Bill Zebub
“It’s probably Matt Mercer’s fault.”
Whereas I'm typically fine with status quo as a possible outcome. Sometimes, "no, you're not able to pick this lock at this time, try something else or find a way to change the situation in your favour" is an outcome that makes sense in the context of the fictional world, and I don't have a need for it to be spiced up with further consequences -- in fact, I actively don't want more interesting outcomes forced on me.
I get that, and I know most people play that way, and I played that way for years, and honestly I sometimes still do when I'm caught flat-footed by my players.
But some people on this forum...who weirdly all seem to have actually deleted their accounts (@Ovinomancer, @iserith, I can't think who else)...eventually persuaded me to rethink that.
The question I started to ask is: if the character has a reasonable chance of picking a lock then obviously it must not be game/adventure/plot breaking for them to succeed. So if there's no danger to trying to pick the lock, why not just let them succeed? What does it actually add to the game to make it a random outcome? If you want them to not be able to open the door so they will explore the other direction, then don't put a pickable lock on the door. If it genuinely doesn't matter which way they go, then...it genuinely doesn't matter. Let them pick the lock if they want. The role that lock should play is not a challenge to be overcome (because it's not; it's random, not challenging) but rather a signal for the players that something important is beyond it.
I know that what I'm saying is...unusual. "What? Just remove random chance and let them open all locks, recall all lore, find all secret doors, track all prey, bend all bars and lift all gates? All they have to do is declare the action and they succeed? That's crazy talk!"
But...yes. I do it, and it works not only fine but great. It means I have a LOT more work to do to prepare, because I can't just sprinkle some traps here, secret doors there, locked portcullises over here, slap on some DCs, and let them loose. It means my traps have to be challenging to deal with once discovered.

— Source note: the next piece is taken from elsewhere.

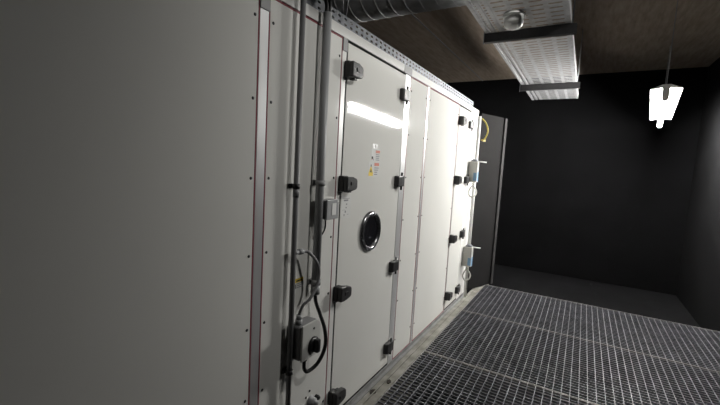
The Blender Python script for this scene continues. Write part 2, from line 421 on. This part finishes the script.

The secret doors need to have interesting mechanisms to open them. Again, locked doors primarily are indicators of intent, not difficult obstacles to overcome. And if I actually want to stop them, if I actually want them to have to work to get through a door, then I can't just put a normal lock on it. Which....is what adventure design does anyway. If a designer wants you to have to go visit areas C, D, and E before opening the door from A to B, they don't just slap a higher DC on the lock. They make the lock rusty and broken, or whatever.
So what I'm really saying is that I think it's better to put design energy, and game session time, into the important doors, and stop trying to make a "game" out of rolling dice for things with no consequence.